I have long been interested in the way that Bibles interact with the violent portions of scripture. In “How do you teach God’s genocide to children?” I noted how the Zondervan Adventure Bible for children deals (or doesn’t deal) with the genocidal mandate in Deuteronomy 20. Here below I have another example, this one drawn from Joshua 6 in Zondervan’s True Images Bible. So far as I can see, the targeted demographic of this Bible is pre-teen and teen girls.
I’ve included the page below. Note the commentary offered under the “Truth or Dare” section. It ignores the fact that the text appears to be recounting a military assault on a small city that includes civilians with the mandate that all the people within the city be killed.
Instead, it focuses on the detail that the Israelites are directed to go into battle with trumpets. It then draws the general moral lesson that sometimes God asks us to do counterintuitive things as well, and that he does so at least in part so that we will depend on his strength.

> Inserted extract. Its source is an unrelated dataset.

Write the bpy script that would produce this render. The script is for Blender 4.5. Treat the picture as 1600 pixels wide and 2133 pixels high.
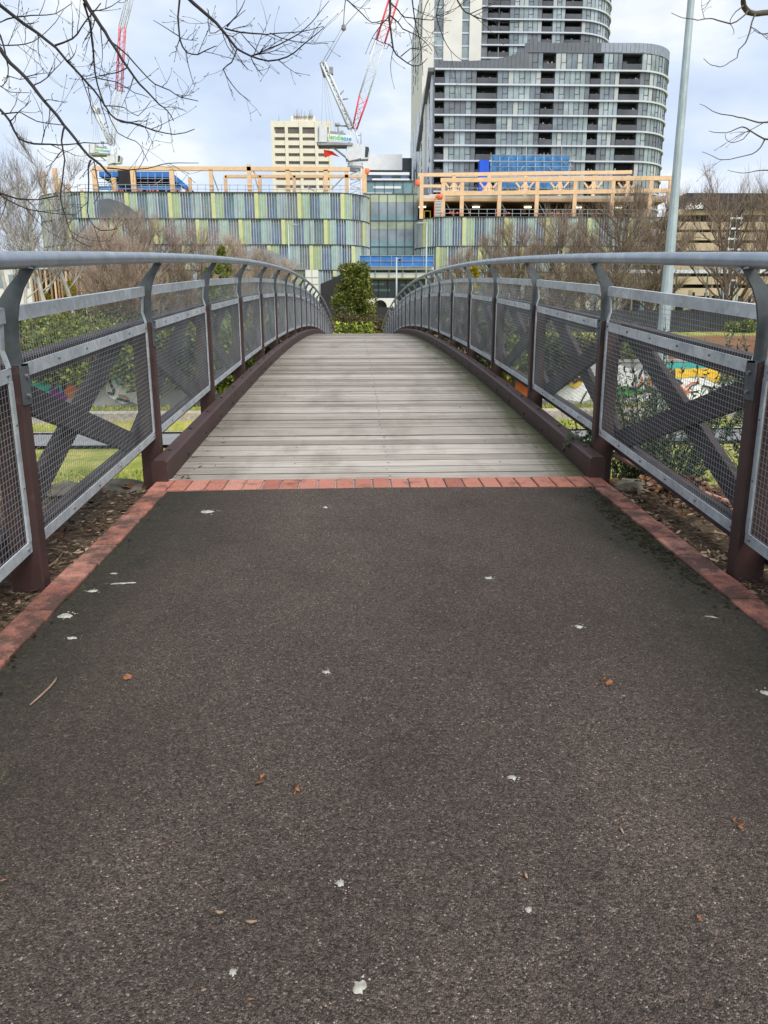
import bpy, math, random
from mathutils import Vector, Matrix, noise as mnoise
R = math.radians
scene = bpy.context.scene
col = scene.collection
for o in list(bpy.data.objects):
    bpy.data.objects.remove(o)
random.seed(7)

# ------------------------------------------------------------------ camera (eye at z = 0)
F_PX, PITCH, YAW, ROLL, CX = 1560.0, R(13.8), R(-2.085), R(-0.15), -0.139
cam_d = bpy.data.cameras.new('camera')
cam_d.sensor_fit = 'HORIZONTAL'; cam_d.sensor_width = 36.0
cam_d.lens = 36.0 * F_PX / 1600.0
cam_d.clip_start = 0.05; cam_d.clip_end = 3000
cam = bpy.data.objects.new('camera', cam_d)
CAM_M = Matrix.Rotation(YAW, 4, 'Z') @ Matrix.Rotation(R(90) - PITCH, 4, 'X') @ Matrix.Rotation(ROLL, 4, 'Z')
cam.matrix_world = Matrix.Translation((CX, 0, 0)) @ CAM_M
col.objects.link(cam); scene.camera = cam
def ray(px, py):
    return CAM_M.to_3x3() @ Vector(((px - 800) / F_PX, -(py - 1066.5) / F_PX, -1.0))
def P(px, py, Y):                       # photo pixel -> point at distance Y along the bridge
    d = ray(px, py); t = Y / d.y
    return Vector((CX + d.x * t, Y, d.z * t))
def PZ(px, py, Z):
    d = ray(px, py); t = Z / d.z
    return Vector((CX + d.x * t, d.y * t, Z))
def PX(px, Y, py=None):                  # py: the height in the photo at which px was read
    if py is None:
        py = 683
        for lo, hi, v_ in ((80, 110, 560), (110, 131, 430), (131, 168, 290), (168, 172, 350), (188, 193, 60), (199, 203, 340), (280, 300, 320)):
            if lo <= Y < hi: py = v_
    return P(px, py, Y).x
def PH(py, Y, px=800): return P(px, py, Y).z

# ------------------------------------------------------------------ sky, sun, exposure
w = bpy.data.worlds.new('World'); scene.world = w; w.use_nodes = True
nt = w.node_tree; nt.nodes.clear()
SUN_EL, SUN_AZ = R(52), R(152)          # azimuth clockwise from +Y
out = nt.nodes.new('ShaderNodeOutputWorld'); bg = nt.nodes.new('ShaderNodeBackground')
sky = nt.nodes.new('ShaderNodeTexSky'); sky.sky_type = 'NISHITA'; sky.sun_disc = False
sky.sun_elevation = SUN_EL; sky.sun_rotation = SUN_AZ
tc = nt.nodes.new('ShaderNodeTexCoord'); mp = nt.nodes.new('ShaderNodeMapping')
mp.inputs['Scale'].default_value = (1.0, 1.0, 2.4); mp.inputs['Location'].default_value = (3.1, 1.7, 0.4)
nz = nt.nodes.new('ShaderNodeTexNoise'); nz.inputs['Scale'].default_value = 4.2; nz.inputs['Detail'].default_value = 6; nz.inputs['Roughness'].default_value = 0.52
rp = nt.nodes.new('ShaderNodeValToRGB')
e = rp.color_ramp.elements
e[0].position = 0.33; e[0].color = (5.2, 6.2, 7.9, 1); e[1].position = 0.60; e[1].color = (8.3, 8.6, 8.9, 1)
x_ = e.new(0.5); x_.color = (6.5, 7.3, 8.5, 1)
mx = nt.nodes.new('ShaderNodeMix'); mx.data_type = 'RGBA'; mx.inputs[0].default_value = 0.88
nt.links.new(tc.outputs['Generated'], mp.inputs[0]); nt.links.new(mp.outputs[0], nz.inputs['Vector'])
nt.links.new(nz.outputs['Fac'], rp.inputs[0]); nt.links.new(sky.outputs[0], mx.inputs[6]); nt.links.new(rp.outputs[0], mx.inputs[7])
nt.links.new(mx.outputs[2], bg.inputs[0]); bg.inputs[1].default_value = 0.1; nt.links.new(bg.outputs[0], out.inputs[0])
sd = bpy.data.lights.new('sun', 'SUN'); sd.energy = 3.0; sd.angle = R(34); sd.color = (1.0, 0.95, 0.88)
so = bpy.data.objects.new('sun', sd); col.objects.link(so)
so.rotation_euler = (R(90) - SUN_EL, 0, math.pi - SUN_AZ)
so.location = (0, 0, 40)
vs = scene.view_settings; vs.view_transform = 'Standard'; vs.look = 'None'; vs.gamma = 1; vs.use_curve_mapping = False
vs.exposure = 0.36
scene.cycles.max_bounces = 6; scene.cycles.transparent_max_bounces = 8

# ------------------------------------------------------------------ materials
class NT:
    def __init__(s, name):
        m = bpy.data.materials.new(name); m.use_nodes = True; s.m = m; s.t = m.node_tree
        s.b = s.t.nodes['Principled BSDF']; s._o = None
    def n(s, ty, **k):
        nd = s.t.nodes.new(ty)
        for a, v in k.items():
            if a in nd.inputs: nd.inputs[a].default_value = v
            else: setattr(nd, a, v)
        return nd
    def l(s, a, b): s.t.links.new(a, b)
    def co(s, scale=(1, 1, 1)):
        if s._o is None: s._o = s.n('ShaderNodeTexCoord').outputs['Object']
        if scale == (1, 1, 1): return s._o
        mp = s.n('ShaderNodeMapping'); mp.inputs['Scale'].default_value = scale; s.l(s._o, mp.inputs[0]); return mp.outputs[0]
    def noise(s, sc, det=3, rough=.55, vec=None):
        nd = s.n('ShaderNodeTexNoise'); nd.inputs['Scale'].default_value = sc; nd.inputs['Detail'].default_value = det; nd.inputs['Roughness'].default_value = rough
        s.l(vec or s.co(), nd.inputs['Vector']); return nd.outputs['Fac']
    def vor(s, sc, feat='F1', vec=None):
        nd = s.n('ShaderNodeTexVoronoi'); nd.feature = feat; nd.inputs['Scale'].default_value = sc
        s.l(vec or s.co(), nd.inputs['Vector']); return nd
    def ramp(s, fac, stops, interp='LINEAR'):
        nd = s.n('ShaderNodeValToRGB'); el = nd.color_ramp.elements; nd.color_ramp.interpolation = interp
        while len(el) > 1: el.remove(el[-1])
        for i, (p, c) in enumerate(stops):
            q = el[0] if i == 0 else el.new(p)
            q.position = p; q.color = (*c, 1) if len(c) == 3 else c
        s.l(fac, nd.inputs[0]); return nd.outputs[0]
    def mix(s, fac, a, b, mode='MIX'):
        nd = s.n('ShaderNodeMix'); nd.data_type = 'RGBA'; nd.blend_type = mode
        for i, v in ((0, fac), (6, a), (7, b)):
            if hasattr(v, 'links'): s.l(v, nd.inputs[i])
            elif i == 0: nd.inputs[0].default_value = v
            else: nd.inputs[i].default_value = (*v, 1)
        return nd.outputs[2]
    def math(s, op, a, b=0.0, clamp=False):
        nd = s.n('ShaderNodeMath'); nd.operation = op; nd.use_clamp = clamp
        for i, v in ((0, a), (1, b)):
            if hasattr(v, 'links'): s.l(v, nd.inputs[i])
            else: nd.inputs[i].default_value = v
        return nd.outputs[0]
    def sep(s):
        nd = s.n('ShaderNodeSeparateXYZ'); s.l(s.co(), nd.inputs[0]); return nd.outputs
    def island(s): return s.n('ShaderNodeNewGeometry').outputs['Random Per Island']
    def bump(s, h, strength=.4, dist=.01):
        nd = s.n('ShaderNodeBump'); nd.inputs['Strength'].default_value = strength; nd.inputs['Distance'].default_value = dist
        s.l(h, nd.inputs['Height']); s.l(nd.outputs[0], s.b.inputs['Normal'])
    def col(s, c):
        if hasattr(c, 'links'): s.l(c, s.b.inputs['Base Color'])
        else: s.b.inputs['Base Color'].default_value = (*c, 1)
    def set(s, rough=.6, metal=0.0, spec=.5):
        s.b.inputs['Roughness'].default_value = rough; s.b.inputs['Metallic'].default_value = metal
        s.b.inputs['Specular IOR Level'].default_value = spec; return s

def simple(name, c, rough=.7, metal=0.0, spec=.4, var=.25, sc=4.0):
    k = NT(name); k.set(rough, metal, spec)
    f = k.noise(sc, 4)
    k.col(k.ramp(f, [(.3, tuple(v * (1 - var) for v in c)), (.7, tuple(min(1, v * (1 + var)) for v in c))]))
    return k.m
def islandmat(name, stops, rough=.7, spec=.3, nsc=3.0, namt=.35, metal=0.0):
    k = NT(name); k.set(rough, metal, spec)
    c = k.ramp(k.island(), stops)
    f = k.ramp(k.noise(nsc, 3), [(.3, (1 - namt,) * 3), (.7, (1 + namt * .4,) * 3)])
    k.col(k.mix(1.0, c, f, 'MULTIPLY')); return k.m
M = {}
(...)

I trust that I don’t have to persuade you that this is a wholly inadequate, and even irresponsible way to handle a difficult text. However, Christians have a long history of superficial readings of biblical texts whilst often reducing those texts to a trite moral or wisdom axiom. Christian singer Larry Norman wonderfully lampoons this approach to the Bible in his classic 1969 song “Moses in the Wilderness”. The song describes a Sunday school teacher stumbling through the story of the Exodus and then appending at the very end a trite wisdom axiom: “Never borrow money needlessly.” Suffice it to say, the teacher failed to help his students grapple with the story.
The True Images Bible fails as well. Sure it is true that we need to trust in God. But we also need to engage with the text and not pretend it is something other than it is.